Whatever the outcome of this case may be, it will surely set precedent with respect to Microsoft's Windows WUDO (Windows Update Delivery Optimization). In this case, Windows Updates are shared with other Windows computers online the Internet so that updates are delivered more quickly, rather than from a single source (Microsoft's servers). It sounds like a great idea in theory, but the feature is turned on by default when users upgrade to Windows 10. If users don't know that it's turned on AND if they have a limited Internet connection, it can end up costing some users a great deal of money.

Aerokats's picture

It's the "Yellow School Bus" theory.
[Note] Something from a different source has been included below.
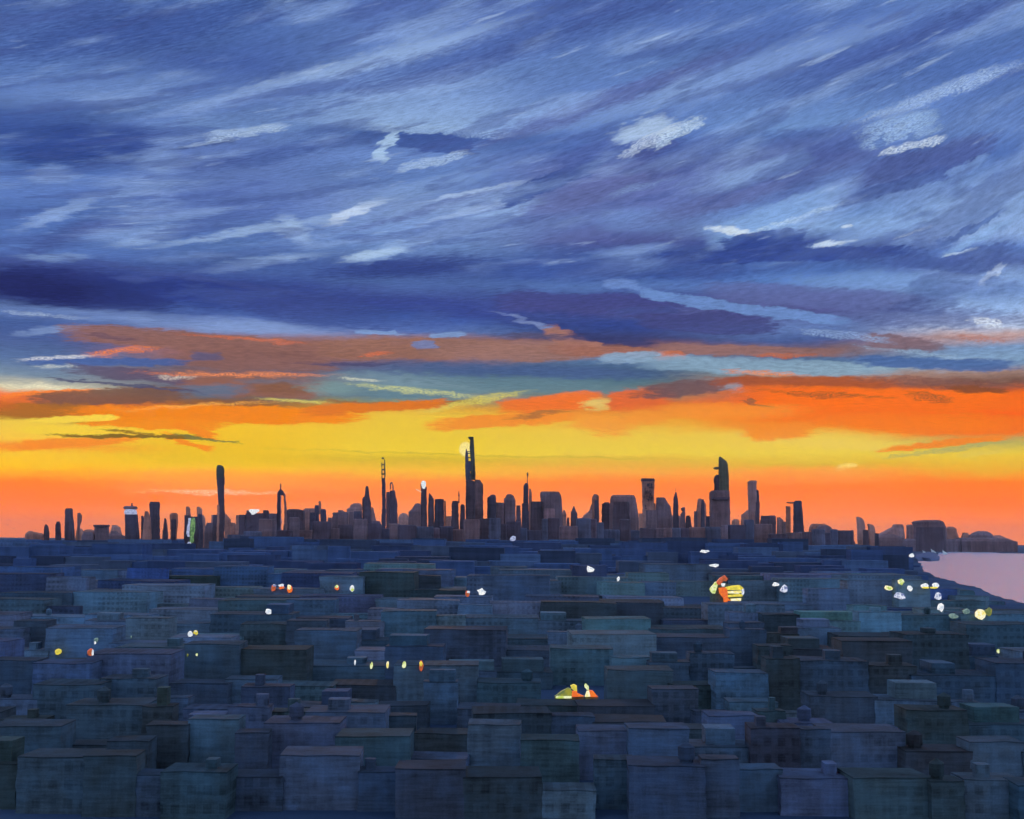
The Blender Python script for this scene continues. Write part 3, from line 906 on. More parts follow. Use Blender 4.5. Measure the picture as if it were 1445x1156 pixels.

Users must be protected from themselves.
If the iPhone user is so stupid that he can't look at the top of his phone and figure out what's going on, he needs to either go back to a basic flip phone, or get an unlimited data plan. Detailed instructions for use of the iPhone are readily available from iBooks. Why should Apple pay him because he didn't RTFD?

PayPaul's picture

It's a case of "the road of good intentions." I don't believe Apple considered the fact that all the major Cellular carriers have dropped unlimited data plans. These companies should be the target of customers ire if not lawsuits. AT&T, T-Mobile and even Sprint are the true greedy elephants in the room. Apple made a costly mistake, but they shouldn't bear the brunt of this legal force.